The warnings are in german, so I have translated them:
Warning 1 MQTT:
Some MQTT entities have an entity name that starts with the device name. This is not to be expected. To avoid a duplicate name, the prefix of the device name is removed from the entity name as a work-around. Please inform the maintainer of the software application providing the affected entities to fix this issue.
List of affected entities
Warnin 2 MQTT
*Some MQTT entities have an entity name that corresponds to the device name. *
*corresponds. This is not to be expected. As a work-around, the *
*entity name is set to “null” to avoid a duplicate name. *
Please inform the maintainer of the software application providing the affected
I’m really more than uncertain how those reports/messages to interprete und very unsetteld about that matter…
I would be very thankful for some clairification.

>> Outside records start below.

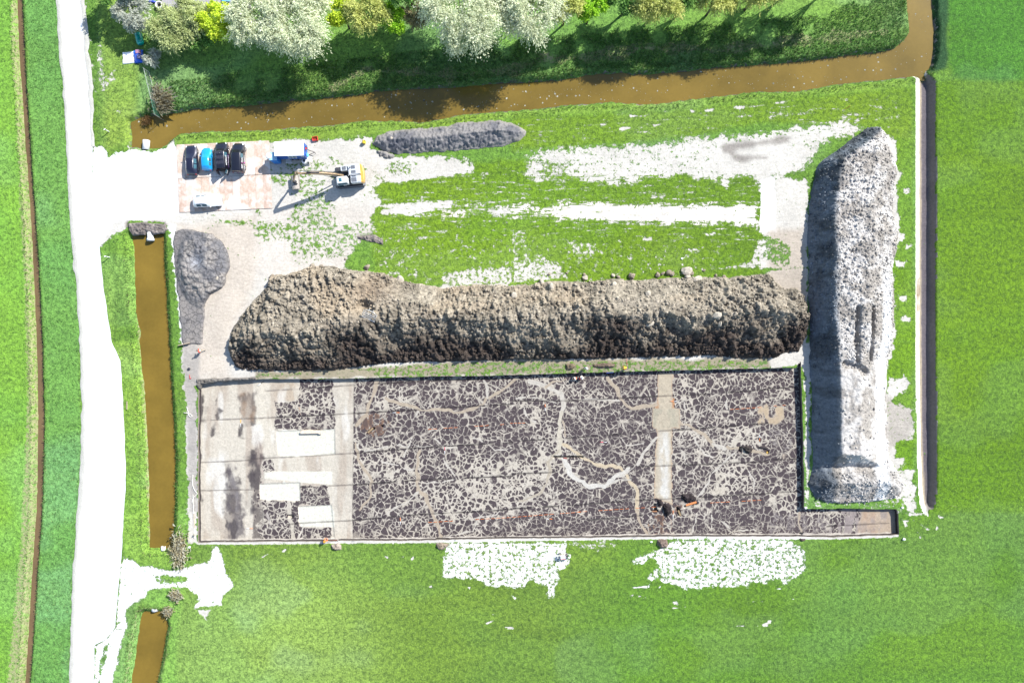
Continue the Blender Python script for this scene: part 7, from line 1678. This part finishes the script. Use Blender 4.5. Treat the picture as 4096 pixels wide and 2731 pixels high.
# ---- section trenches: boards that face the cut
for px, py, L, w, rz, mt, lb in ((*Q(2,2,1645,1487), 1.75, .30, .30, M_orange, 'bright orange clay face of the long section trench'), (*Q(2,3,1538,8), .95, .28, -1.15, pm('ochre_clay', (.20, .14, .07), .8), 'ochre clay face of the tilted section trench'), (*Q(2,2,1310,1558), .75, .20, 0, pm('brown_clay', (.22, .10, .04), .8), 'brown clay face of the small trench left of the dam foot'), (*Q(2,2,488,1070), .6, .2, -.1, pm('red_clay', (.20, .05, .04), .8), 'reddish clay face under the long black slot'), (*Q(1,2,1050,815), 1.1, .28, .72, pm('tan_clay', (.22, .15, .08), .8), 'tan clay face of the trench in the dark western peat'), (*Q(3,2,-8,1018), .32, .26, 1.5, pm('yellow_clay', (.42, .26, .05), .8), 'yellow clay face of the eastern trench end')):
    m = MB(); m.box((0, 0, 0), (L, w, .16), bev=.03); o = m.build('section_face', mt); o.location = (*W2(px, py, ZP), ZP-.04); o.rotation_euler = (0, 0, rz); tag(o, lb, 'clay section', 'cut clay sections in the dig')
# ---- timber left standing on the pale sondage
m = MB(); m.prism([(-1.75, -.28), (1.1, -.22), (1.1, -.34), (1.55, -.34), (1.6, .26), (-1.45, .34), (-1.8, .0)], 0, .34); o = m.build('clay_baulk', pm('baulk_clay', (.50, .42, .33), .9, 0, .2, 4, .04)); b = o.modifiers.new('round', 'BEVEL'); b.width = .06; b.segments = 2; o.location = (*W2(1248, 1727, ZP), ZP-.02); tag(o, 'low bar of pale clay left standing on the upper pale rectangle', 'clay baulk')
# ---- the stooping digger's detector, the tripod of the surveyor
r = empty('digging_tool', (*W2(1333, 2158), .0), 0, 'red brown long handled hoe held by the stooping person at the rim', 'hoe'); m = MB(); m.tube([(-.6, 0, .55), (.7, -.02, .12)], .03, 7); m.build('handle', pm('red_wood', (.22, .06, .03), .7), r); m = MB(); m.box((.75, -.06, .08), (.10, .24, .12), bev=.02); m.build('blade', M_stl, r)
# ---- two orange string lines pegged across the floor
for tj, a, b, lb in (((1,2), (1580,805), (2290,758), 'orange string pegged across the middle of the western dig'), ((2,2), (-20,750), (130,745), 'short orange string west of the wide pale fissure'), ((2,2), (2000,622), (2351,598), 'orange string pegged across the northeast of the dig'), ((1,3), (1580,92), (2351,45), 'long orange string near the south rim, western part'), ((2,3), (0,45), (640,-5), 'long orange string near the south rim, middle part'), ((2,2), (600,1562), (1330,1515), 'orange string running to the foot of the clay dam'), ((2,2), (1820,1478), (2300,1452), 'orange string in the southeast of the dig'), ((3,2), (10,592), (170,583), 'orange string end beside the tan patch in the east')):
    A, B = [Vector((*W2(*q, ZP), ZP+.07)) for q in T(tj[0], tj[1], [a, b])]; r = empty('string_line', tuple(A), 0, lb, 'string line', 'orange string lines across the dig'); m = MB(); n = max(4, int((B-A).length/.8))
    for k in range(n):
        if random.random() < .75: m.tube([(B-A)*(k/n), (B-A)*((k+.75)/n)], .022, 5)
    m.build('string', M_orr, r)
    for q in (Vector((0, 0, 0)), B-A): m = MB(); m.tube([q-Vector((0, 0, .15)), q+Vector((0, 0, .22))], .025, 6); m.build('peg', M_wood, r)
# ---- scattered white bags and stones
for k, (q, s, lb) in enumerate(((Q(3,3,1245,243), .28, 'white bag at the southeast corner of the annex'), (Q(2,3,1278,270), .2, 'white bag left of the reddish soil pile'), (Q(3,2,345,1525), .22, 'white bag at the inner corner of the annex'), (Q(3,2,1232,1522), .24, 'white bag on the grass above the annex'), (Q(0,1,1995,985), .42, 'pale boulder on the east side of the cracked mud pile'), (Q(0,3,1740,318), .22, 'white bag near the southwest corner of the dig'), (Q(1,0,1245,1272), .3, 'tan stone on top of the grey mud heap'), (Q(2,2,1275,268) if False else Q(2,1,1562,808), .18, 'white bag on the grass above the largest clod'))):
    zz = 1.2 if 'mud heap' in lb else (.5 if 'mud pile' in lb else .0)
    o = link('small_bag' if 'bag' in lb else 'boulder', clod_mesh(300+k, s), M_white if 'bag' in lb else M_clod2); o.location = (*W2(*q, zz), zz+s*.4); tag(o, lb, 'bag' if 'bag' in lb else 'stone')
# ================================================================ light, sky and camera
world = bpy.data.worlds.new('World'); scn.world = world; world.use_nodes = True
wn = world.node_tree; wn.nodes.clear()
sky = wn.nodes.new('ShaderNodeTexSky'); sky.sky_type = 'NISHITA'; sky.sun_disc = False
sky.sun_elevation = SUN_EL; sky.sun_rotation = math.pi/2 - SUN_AZ
sky.air_density = 1.0; sky.dust_density = .6; sky.ozone_density = 1.0
bgn = wn.nodes.new('ShaderNodeBackground'); bgn.inputs[1].default_value = SKY_STR
wo = wn.nodes.new('ShaderNodeOutputWorld')
wn.links.new(sky.outputs[0], bgn.inputs[0]); wn.links.new(bgn.outputs[0], wo.inputs[0])
sl = bpy.data.lights.new('sun', 'SUN'); sl.energy = SUN_STR; sl.angle = math.radians(.5); sl.color = (1, .98, .945)
so = bpy.data.objects.new('sun', sl); COL.objects.link(so)
so.rotation_euler = SUN.to_track_quat('Z', 'Y').to_euler(); so.location = (60, 50, 80)
cam = bpy.data.cameras.new('camera'); co = bpy.data.objects.new('camera', cam); COL.objects.link(co)
co.location = (0, 0, CAM_H); co.rotation_euler = (0, 0, 0)
cam.lens = 24; cam.sensor_width = 36; cam.clip_end = 6000; cam.clip_start = 1
scn.camera = co
scn.view_settings.view_transform = 'Standard'; scn.view_settings.look = 'None'
scn.view_settings.exposure = EXPOSURE; scn.view_settings.gamma = 1
scn.render.engine = 'CYCLES'
scn.cycles.max_bounces = 5; scn.cycles.diffuse_bounces = 3; scn.cycles.transparent_max_bounces = 8
scn.cycles.use_denoising = True
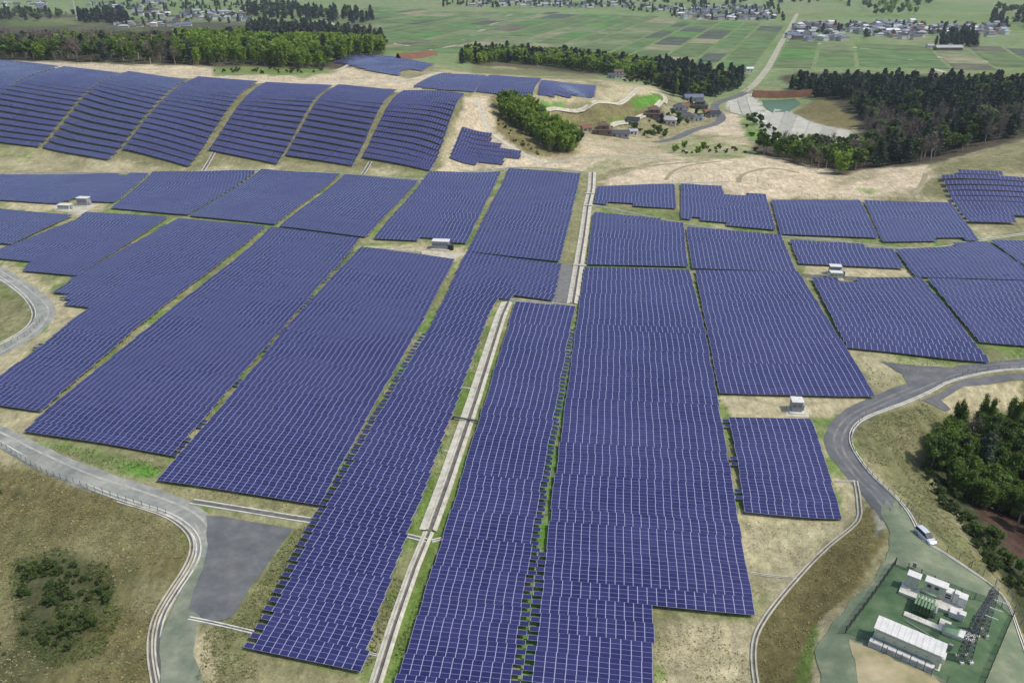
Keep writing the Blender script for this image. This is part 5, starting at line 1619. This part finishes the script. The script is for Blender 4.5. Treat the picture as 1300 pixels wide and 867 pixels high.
fence([(1136, 717), (1073, 804)], 'dark slatted fence along the left side of the substation', 1.8, 1.7, 5, True, 0.07, m_fencedark)
fence([(1073, 804), (1130, 834), (1222, 877)], 'wire fence along the lower side of the substation', 2.0, 1.6, 5, False)
fence([(1136, 717), (1232, 761), (1285, 784)], 'wire fence along the upper side of the substation', 2.0, 1.6, 5, True)
fence([(1285, 784), (1248, 872)], 'wire fence along the right side of the substation', 2.0, 1.6, 5, True, 0.06, m_fencedark)
fence([(1152, 643), (1165, 662), (1174, 686), (1202, 700), (1256, 737), (1282, 757), (1308, 826), (1320, 870)], 'post and wire fence outside the gravel yard kerb', 2.2, 1.5, 4)
fence([(-40, 541), (0, 560), (60, 598), (118, 619), (168, 635), (215, 650)], 'post and wire fence along the left road drain', 2.2, 1.5, 4, offset=0.8)
fence([(1310, 461), (1215, 468), (1172, 486)], 'low post and wire fence on the far side of the right road', 3.0, 1.2, 3, offset=-3.2)
fence([(1095, 526), (1077, 548), (1077, 566), (1089, 587), (1117, 618), (1146, 645)], 'post and wire fence around the road bend', 2.4, 1.2, 3, offset=-0.7)
fence([(962, 232), (1000, 245), (1050, 252), (1170, 254)], 'thin fence along the foot of the sandy mounds', 3.5, 1.6, 4, offset=0.5)
fence([(845, 232), (880, 228), (950, 229), (962, 232)], 'thin fence behind the notched panel block', 3.5, 1.6, 4)
fence([(0, 76), (160, 88), (262, 96), (330, 101), (430, 102), (480, 100)], 'thin ridge fence behind the upper left slope', 5.0, 1.8, 3)
fence([(0, 440), (30, 424), (46, 406)], 'short post fence inside the small left road bend', 2.2, 1.3, 4, offset=2.0)

# ------------------------------------------------------------------ inverter stations among the arrays
def station(px, py, rz, label, wd=6.0, dp=2.6, ht=2.8, body=None):
    q = G(px, py)
    t = thing('inverter_cabin', label, 'inverter cabin', q, rz)
    b_ = MB(); b_.box(-wd / 2, wd / 2, 0, dp, 0.3, ht, 0, 0.04); b_.build('wall', body or m_grey, t)
    b_ = MB(); b_.box(-wd / 2 - 0.2, wd / 2 + 0.2, -0.2, dp + 0.2, ht + 0.002, ht + 0.22, 0, 0.05); b_.build('roof', m_white, t)
    b_ = MB(); b_.box(-wd / 2 - 0.5, wd / 2 + 0.5, -0.9, dp + 0.5, -0.5, 0.298); b_.build('plinth', m_conc, t)
    n = max(2, int(wd / 1.2))
    for i in range(n):
        d_ = MB(); s_ = wd / n; d_.box(-wd / 2 + i * s_ + 0.07, -wd / 2 + (i + 1) * s_ - 0.07, -0.04, -0.003, 0.45, ht - 0.25)
        dd = d_.build('door', body or m_grey, t)
        l_ = MB()
        for k in range(4):
            l_.box(-wd / 2 + i * s_ + 0.22, -wd / 2 + (i + 1) * s_ - 0.22, -0.06, -0.042, ht * 0.55 + k * 0.14, ht * 0.55 + k * 0.14 + 0.06)
        l_.build('louvre', m_dark, dd)
    d_ = MB(); d_.box(wd / 2 + 0.003, wd / 2 + 0.6, 0.6, dp - 0.6, 0.5, 1.9, 0, 0.04); d_.build('cooler', m_grey, t)
    return t


ROWA = -0.115
station(559, 317, ROWA, 'grey inverter cabin with white roof at the middle pad', 6.4, 3.0, 3.2)
station(1011, 524, ROWA, 'lone cabin with white roof between two panel blocks by the road', 2.6, 2.6, 3.0)
station(1060, 349, ROWA, 'rear cabin with white roof at the right pad', 3.8, 2.4, 3.0)
station(1061, 355, ROWA, 'front cabin with white roof at the right pad', 4.0, 2.2, 2.4, m_cream)
station(105, 262, ROWA, 'taller grey cabin at the left pad', 5.0, 3.0, 3.6)
station(81, 267, ROWA, 'low pale green-grey cabin at the left pad', 5.5, 2.6, 2.2, m_cream)
for a, c, lab, wd in ((572, 318, 'dark cubicle beside the middle inverter cabin', 2.0), (1069, 352, 'grey cubicle beside the right cabins', 1.6)):
    q = G(a, c); t = thing('transformer_cubicle', lab, 'cubicle', q, ROWA)
    b_ = MB(); b_.box(-wd / 2, wd / 2, 0, 1.6, -0.2, 2.2, 0, 0.05); b_.build('casing', m_grey if a > 1000 else m_dark, t)
    b_ = MB()
    for k in range(8):
        b_.box(-wd / 2 + 0.1, wd / 2 - 0.1, -0.22, -0.003, 0.4 + k * 0.2, 0.46 + k * 0.2)
    b_.build('cooling_fins', m_dark, t)
for nm, pts in (('station_pad', [(534, 318), (590, 322), (577, 330), (536, 323)]), ('station_pad', [(1017, 349), (1040, 349), (1095, 352), (1087, 357), (1031, 354)]), ('station_pad', [(1000, 517), (1026, 518), (1027, 530), (996, 529)]), ('station_pad', [(68, 261), (128, 259), (115, 266), (102, 274), (92, 270), (70, 268)])):
    structure(sheet(nm, pts, m_concdark if nm == 'station_pad' and pts[0][0] > 1000 else m_conc_warm, 0.07, 3))
q = G(560, 318)

# ------------------------------------------------------------------ car
m_carpaint, N, L, b = new_mat('silver_car_paint')
b.inputs['Base Color'].default_value = (0.62, 0.63, 0.66, 1); b.inputs['Metallic'].default_value = 0.25; b.inputs['Roughness'].default_value = 0.32; b.inputs['Coat Weight'].default_value = 0.6
m_glass, N, L, b = new_mat('car_glass')
b.inputs['Base Color'].default_value = (0.02, 0.025, 0.03, 1); b.inputs['Roughness'].default_value = 0.08
m_tyre = noise_mat('tyre_rubber', (0.015, 0.015, 0.016), (0.03, 0.03, 0.03), 5, 0.9)
m_lamp, N, L, b = new_mat('clear_lamp'); b.inputs['Base Color'].default_value = (0.75, 0.77, 0.8, 1); b.inputs['Roughness'].default_value = 0.1
m_red, N, L, b = new_mat('red_lamp'); b.inputs['Base Color'].default_value = (0.35, 0.02, 0.02, 1); b.inputs['Roughness'].default_value = 0.2


def loft(mb, sections, mi=0):
    """Join cross sections (lists of equal length, each a closed loop) into a body."""
    n = len(sections[0])
    vs = [p for s_ in sections for p in s_]
    fs = []
    for i in range(len(sections) - 1):
        for k in range(n):
            j = (k + 1) % n
            fs.append((i * n + k, i * n + j, (i + 1) * n + j, (i + 1) * n + k))
    fs += [tuple(range(n))[::-1], tuple((len(sections) - 1) * n + k for k in range(n))]
    mb.add(vs, fs, mi)


c1, c2 = G(1164, 675), G(1184, 693)
cc = (c1 + c2) / 2
t = thing('parked_car', 'silver-white estate car parked at the kerb of the gravel yard', 'car', cc + Vector((0, 0, 0.14)), math.atan2(c2.y - c1.y, c2.x - c1.x))
mb = MB()
secs = []
for x, zl, zt, wd in ((-2.35, 0.42, 0.78, 0.70), (-2.25, 0.30, 0.98, 0.82), (-1.2, 0.26, 1.02, 0.89), (0.5, 0.26, 1.00, 0.89), (1.3, 0.26, 0.95, 0.88), (2.05, 0.30, 0.84, 0.82), (2.35, 0.42, 0.66, 0.66)):
    secs.append([(x, -wd, zl + 0.1), (x, -wd * 0.9, zl), (x, wd * 0.9, zl), (x, wd, zl + 0.1), (x, wd, zt - 0.14), (x, wd * 0.88, zt), (x, -wd * 0.88, zt), (x, -wd, zt - 0.14)])
loft(mb, secs); body = mb.build('body', m_carpaint, t)
mb = MB(); secs = []
for x, zb, zt, w0, w1 in ((-2.28, 0.97, 1.0, 0.76, 0.70), (-1.95, 0.99, 1.50, 0.78, 0.62), (-0.8, 0.99, 1.60, 0.80, 0.64), (0.35, 0.98, 1.55, 0.80, 0.62), (1.25, 0.94, 0.97, 0.78, 0.70)):
    secs.append([(x, -w0, zb), (x, w0, zb), (x, w1, zt), (x, -w1, zt)])
loft(mb, secs); mb.build('windows', m_glass, t)
mb = MB(); secs = []
for x, zt, w1 in ((-2.02, 1.50, 0.60), (-0.8, 1.605, 0.645), (0.32, 1.56, 0.62)):
    secs.append([(x, -w1, zt), (x, w1, zt), (x, w1 * 0.93, zt + 0.045), (x, -w1 * 0.93, zt + 0.045)])
loft(mb, secs); mb.build('roof', m_carpaint, t)
for x in (-1.42, 1.40):
    for y in (-0.80, 0.80):
        mb = MB(); mb.tube([(x, y - 0.11, 0.32), (x, y + 0.11, 0.32)], [0.33, 0.33], 18); w_ = mb.build('wheel', m_tyre, t)
        mb = MB(); o_ = 0.115 if y > 0 else -0.115; mb.tube([(x, y + o_, 0.32), (x, y + o_ * 1.12, 0.32)], [0.21, 0.20], 14); mb.build('rim', m_alu, w_)
for y in (-0.55, 0.55):
    mb = MB(); mb.box(2.16, 2.34, y - 0.17, y + 0.17, 0.60, 0.74, 0, 0.03); mb.build('headlight', m_lamp, t)
    mb = MB(); mb.box(-2.345, -2.22, y - 0.15, y + 0.15, 0.66, 0.92, 0, 0.03); mb.build('tail_light', m_red, t)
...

If I had really to rename or reconfigure everythin cause of renamed entitites it would be catastrophic…If that would be the case, the effort would be the same as reconfiguriung everything from scratch…
Thanks and good weekend…
Please read the topic post in this thread. Thank you.
I have not claimed that it is a democracy. Relax, it is just a way to phrase oneself. I was humble, admitting a possible lack of better understanding. And given this lack of understanding, the obvious choice is to “keep it simple” due to Occam’s razor. I.e. if the end result is going to be the same, there is the easy way of not changing and the complicated way of changing and upsetting a lot of people that would have to “adapt and move on”. Thus one should chose the easy way. Again, perhaps due to lack of understanding what the actual point of all this is.
I am aware of breaking changes in API’s. But changing for the sake of changing (i.e. end result is going to be the same anyway) is usually not very popular. That also seems to be true in this case judging on the sentiment in this thread. So I certainly hope that something under the hood will get significantly better thanks to this change.
Obviously the communication around this has not been successful, but I appreciate your effort in this thread although it is not your “fault”; i.e. you’re only the messenger.
Obviously the communication around this has not been successful,
The communication on any breaking change is never successful. No matter how the information is presented, there’s always the same comments suggesting different ways to provide the information.
We’ve tried developer blogs before the change occurs. No one read them, got upset it wasn’t posted here.
So we started announcing things here in the blog post as well as a developer post. Then, the deprecations weren’t long enough. It was a 2 week deprecation cycle at that point.
We started with a 2 release deprecation process, which at the time was about 1 month. That wasn’t long enough.
We moved to a 1 release a month (with a week long beta prior to the release) strategy with a 2 release (about 2 months) deprecation process, that wasn’t long enough.
We are now at a 6 month deprecation process and the change is automatically adjusted under the hood. And now, 6 months isn’t long enough and the blog post isn’t the “proper place to communicate”.
See the trend? Nothing is good enough. There’s always going to be an upset group regardless of the breaking change. So to me, the communication is A-OK because there’s no point in trying to make a forever-upset-group happy.